What is needed - Print only the lines from the top of the data through the line with "COL = SC.collection", both included, skipping every picture.

Data section -
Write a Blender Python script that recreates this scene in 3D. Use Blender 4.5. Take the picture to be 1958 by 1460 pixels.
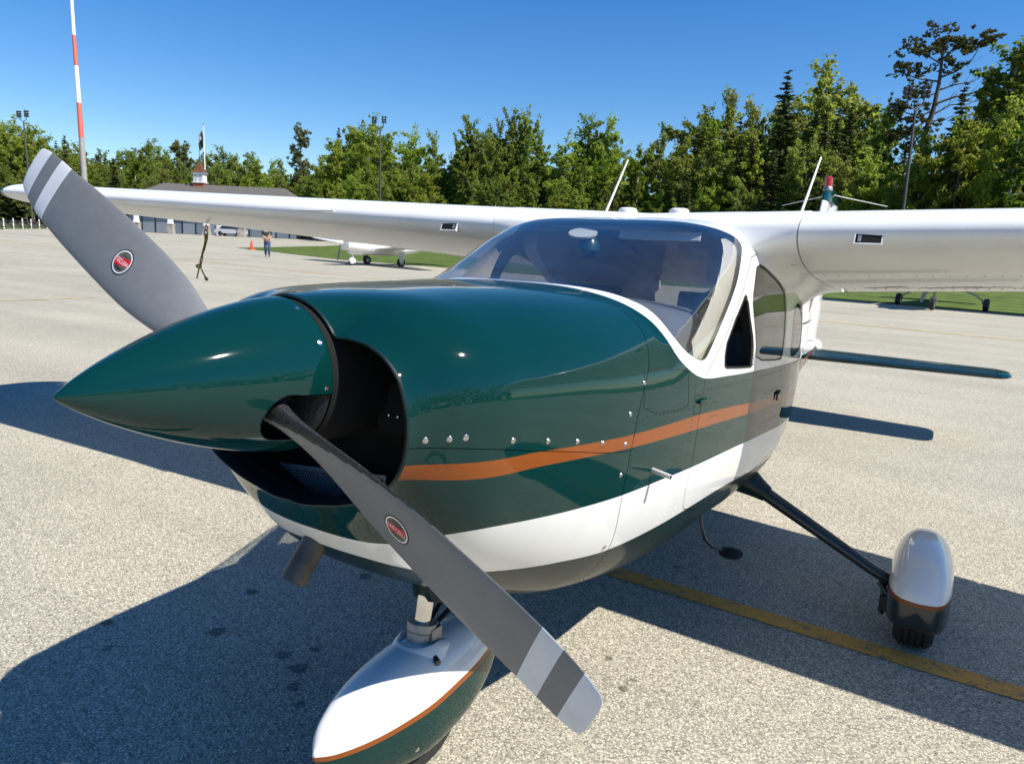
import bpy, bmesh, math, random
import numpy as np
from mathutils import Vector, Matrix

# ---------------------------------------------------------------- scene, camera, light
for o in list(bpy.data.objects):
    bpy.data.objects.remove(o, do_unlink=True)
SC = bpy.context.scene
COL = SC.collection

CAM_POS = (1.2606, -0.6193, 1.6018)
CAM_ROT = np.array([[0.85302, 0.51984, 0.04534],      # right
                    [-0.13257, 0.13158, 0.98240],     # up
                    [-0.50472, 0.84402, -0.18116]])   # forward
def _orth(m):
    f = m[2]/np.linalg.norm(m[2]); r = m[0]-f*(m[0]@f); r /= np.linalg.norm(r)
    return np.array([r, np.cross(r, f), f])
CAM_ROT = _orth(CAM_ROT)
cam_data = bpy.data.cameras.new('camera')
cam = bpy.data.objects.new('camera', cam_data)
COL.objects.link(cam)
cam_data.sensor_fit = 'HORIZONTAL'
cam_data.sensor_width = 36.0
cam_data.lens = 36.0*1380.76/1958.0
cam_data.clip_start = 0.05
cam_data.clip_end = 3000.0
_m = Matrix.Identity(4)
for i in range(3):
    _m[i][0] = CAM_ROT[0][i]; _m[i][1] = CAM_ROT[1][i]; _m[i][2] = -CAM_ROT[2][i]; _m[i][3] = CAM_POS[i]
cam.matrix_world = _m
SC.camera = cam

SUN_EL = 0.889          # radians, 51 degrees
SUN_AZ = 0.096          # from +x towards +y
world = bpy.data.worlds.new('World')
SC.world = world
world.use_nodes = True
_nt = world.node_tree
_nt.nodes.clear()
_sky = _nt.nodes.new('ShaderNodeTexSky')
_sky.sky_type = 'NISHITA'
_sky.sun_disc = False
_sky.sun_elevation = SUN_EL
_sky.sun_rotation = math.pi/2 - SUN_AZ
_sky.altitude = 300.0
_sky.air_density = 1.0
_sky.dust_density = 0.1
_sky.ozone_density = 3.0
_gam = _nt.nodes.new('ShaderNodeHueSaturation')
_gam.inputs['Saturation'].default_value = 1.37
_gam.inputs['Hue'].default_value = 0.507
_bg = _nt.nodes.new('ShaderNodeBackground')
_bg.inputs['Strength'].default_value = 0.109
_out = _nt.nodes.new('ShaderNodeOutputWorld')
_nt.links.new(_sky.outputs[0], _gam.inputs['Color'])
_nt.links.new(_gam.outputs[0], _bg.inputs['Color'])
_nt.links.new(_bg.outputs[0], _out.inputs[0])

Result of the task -
Write a Blender Python script that recreates this scene in 3D. Use Blender 4.5. Take the picture to be 1958 by 1460 pixels.
import bpy, bmesh, math, random
import numpy as np
from mathutils import Vector, Matrix

# ---------------------------------------------------------------- scene, camera, light
for o in list(bpy.data.objects):
    bpy.data.objects.remove(o, do_unlink=True)
SC = bpy.context.scene
COL = SC.collection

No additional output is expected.